With the emphasis firmly on the music, Corgan seemed less interested in playing the messianic misfit rock hero, a role he occupied the first time around and one that’s been assumed by such prominent members of the younger generation as Gerard Way of My Chemical Romance. Strikingly tall, head shaved, dressed in white with dark bands on his long sleeves, Corgan looked like a Dr. Seuss version of Nosferatu, and most of his few remarks were offhand and jokey.

“Welcome to our band practice,” he said with a laugh after a momentary onstage glitch. Later, possibly noting the crowd’s response to the new album, he sarcastically thanked “the seven of you who have actually bought it.”

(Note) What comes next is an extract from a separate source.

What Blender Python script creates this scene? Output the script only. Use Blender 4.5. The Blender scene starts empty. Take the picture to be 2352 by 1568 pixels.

Actually, a bit more of that petulance, or any kind of vivid emotion, would have been welcome. This new lineup might have musical possibilities, but it doesn’t have much chemistry or personality onstage yet, and there was very little interaction among the players. Corgan and Chamberlin, positioned close together and united by the lighting and their white outfits, seemed to dwarf their new partners, who filled their roles without asserting themselves or challenging the status quo. That’s one reason that things tended to get repetitive, despite the fairly varied repertoire.

The sold-out series of 11 Fillmore shows, which ends Aug. 1, is the band’s second U.S. residency following a run in North Carolina. A full-fledged tour starts soon. No Los Angeles shows have been announced, though there are open dates before and after their Sept. 9 concert in San Diego.